No, a properly built wheel all of the spokes are always under enough tension you can bounce a penny off them. Always.

1 comments

no. you're assuming the rim has no deflection which is untrue. if you build a rim out of schedule 80 steel pipe then yea. but 300-400-500g rims on high performance bikes do not act like that. the spokes are constantly loading and unloading tension as they bash through rocks and over jumps. the point is that the pretension on the wheel needs to be high enough the spokes do not loosen too much under these forces. if they do in fact loosen too much the nipples will begin to loosen and unwind and the wheel will become out of balance.
I’m not assuming the rim has no deflection. What makes you think that.

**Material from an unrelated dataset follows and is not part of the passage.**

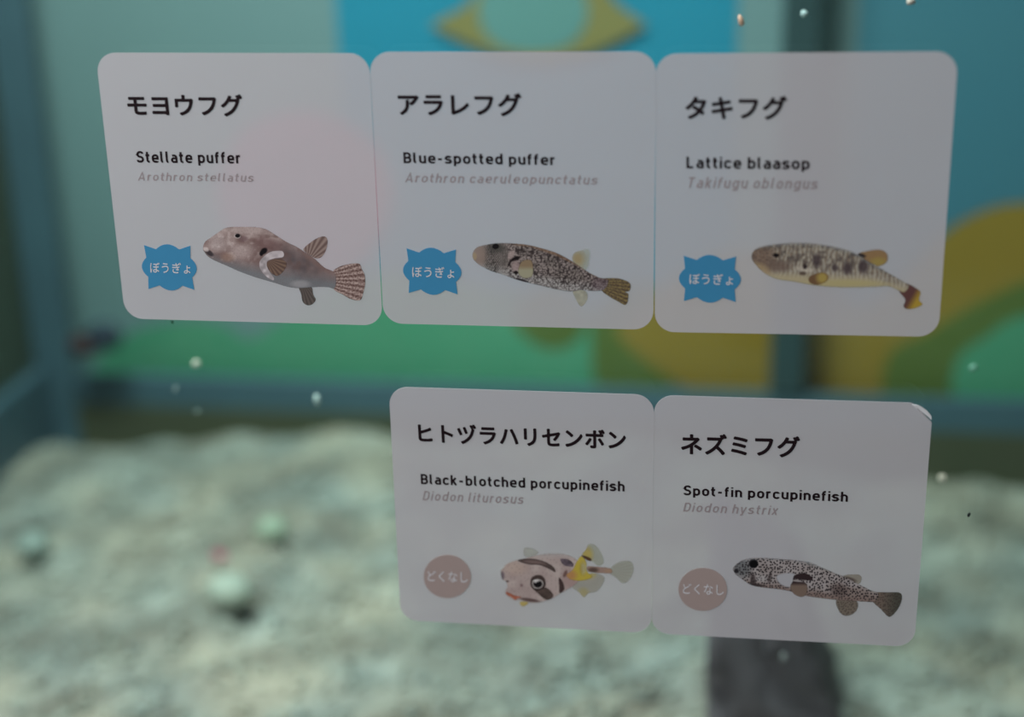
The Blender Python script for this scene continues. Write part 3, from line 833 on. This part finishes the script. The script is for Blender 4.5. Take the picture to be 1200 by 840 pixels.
# -- lattice blaasop
O3, K3 = (870, 270), 5.4545
def f3(P):
    c = cc(P, (150, 138, 116))
    low = ramp_y(P, [50, 200, 400, 600, 800, 1050], [240, 255, 265, 275, 285, 350])
    c = mix(c, (112, 92, 74), np.clip(0.6 - low / 80, 0, 1) * 0.75)
    lat = 0.5 + 0.5 * np.sin(P[:, 0] * 0.23 + 5.5 * nz(P, 38, 2) + 0.02 * P[:, 1])
    c = mix(c, (166, 160, 140), lat * np.clip((230 - np.abs(low + 90) * 1.5) / 60, 0, 1) * np.clip((P[:, 0] - 130) / 120, 0, 1))
    c = mix(c, (152, 146, 132), spots(P, 24, 0.3, 2) * np.clip(1 - low / 30, 0, 1) * 0.6)
    c = mix(c, (70, 60, 56), nz(P, 17, 6) ** 2 * np.clip(0.4 - low / 120, 0, 1) * 0.9)
    for x, y, rx, ry in ((475, 190, 26, 42), (670, 240, 30, 36), (772, 228, 30, 42), (590, 235, 18, 24)):
        c = mix(c, (66, 54, 56), ell(P, x, y, rx, ry, 0.8) * 0.85)
    c = mix(c, (118, 92, 74), ell(P, 130, 165, 80, 60, 0.9) * 0.55)
    c = mix(c, (104, 84, 72), ell(P, 225, 225, 80, 36, 0.9) * 0.8)
    c = mix(c, (166, 152, 112), np.clip(low / 40, 0, 1) * 0.8)
    c = mix(c, (160, 134, 92), ell(P, 120, 240, 60, 30, 0.9, 0.5) * 0.7)
    c = mix(c, (170, 158, 84), ell(P, 650, 335, 240, 22, 0.9) * 0.4)
    c = mix(c, (70, 58, 54), spots(P, 20, 0.22, 8) * ell(P, 180, 150, 150, 60, 0.7) * 0.6)
    c = mix(c, (178, 168, 150), ell(P, 400, 245, 60, 18, 0.6, 0.1) * 0.7)
    c = mix(c, (48, 38, 38), ell(P, 400, 228, 14, 16, 0.6)); c = mix(c, (70, 54, 44), ell(P, 385, 272, 22, 12, 0.7) * 0.8)
    a = 0.55 + 0.45 * np.clip((P[:, 1] - ramp_y(P * 0, [0, 1], [0, 0]) - np.interp(P[:, 0], [50, 200, 460, 700, 900], [105, 88, 84, 135, 250])) / 26, 0, 1)
    return c, a
PIC3 = [
    ('dorsal_fin', O3, K3, [(735, 148), (800, 128), (880, 120), (925, 148), (922, 200), (870, 226), (820, 208), (770, 178)], lambda P: (mix(mix(cc(P, (142, 108, 66)), (152, 128, 58), ell(P, 870, 200, 50, 30, 0.9)), (40, 32, 34), ell(P, 757, 158, 30, 13, 0.6, 0.2)), np.full(len(P), 0.95)), 3.2, 0, 16),
    ('tail_fin', O3, K3, [(1005, 335), (1060, 340), (1112, 368), (1138, 392), (1128, 440), (1150, 470), (1100, 495), (1050, 500), (1028, 480), (1040, 440), (1000, 385)], lambda P: (mix(cc(P, (92, 56, 52)), (168, 136, 34), np.clip((P[:, 0] * 0.85 + P[:, 1] * 0.5 - 1125) / 45, 0, 1)), np.ones(len(P))), 3.2, 0, 12),
    ('body', O3, K3, [(58, 170), (70, 130), (110, 105), (200, 85), (330, 75), (460, 80), (580, 100), (680, 125), (760, 165), (830, 208), (900, 248), (960, 285), (1020, 320), (1062, 350), (1035, 392), (990, 378), (930, 355), (850, 358), (700, 362), (560, 358), (440, 345), (330, 325), (220, 308), (140, 270), (80, 212)], f3, 2.8, 1, 16),
    ('pectoral_fin', O3, K3, [(428, 292), (500, 265), (547, 280), (540, 320), (480, 345), (430, 330)], lambda P: (mix(cc(P, (110, 78, 50)), (164, 140, 62), ell(P, 510, 300, 36, 36, 0.9)), np.full(len(P), 0.9)), 3.2, 2, 14),
    ('eye', O3, K3, [(192, 156), (202, 144), (218, 142), (234, 152), (230, 166), (212, 170)], plain((26, 20, 22)), 2.6, 2, 8),
]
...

Anyway, this sums it up pretty well. Someone has a longer memory than I:

https://news.ycombinator.com/item?id=36891231

If you’re talking about twisted spokes unwinding, you don’t have to reach zero load for that to happen. You just need to reduce the load enough so the rotational force overcomes friction. Tension will also try to unwind a screw as well. But the thread pitch on spokes is very fine, which lessens that force. If you build spokes like wood screws we would have problems and that has nothing to do with reaching 0 newtons.

You can release a lot of those tensions by squeezing the spokes mid build. Just don’t wait until they’re too tight to do it. I had a pulse in my rear wheel that probably came from doing that wrong the first time. Unless it was a factory defect, I must have overtensioned and warped a brand new Mavic aero rim ever so slightly. Expensive lesson, but it could have been worse.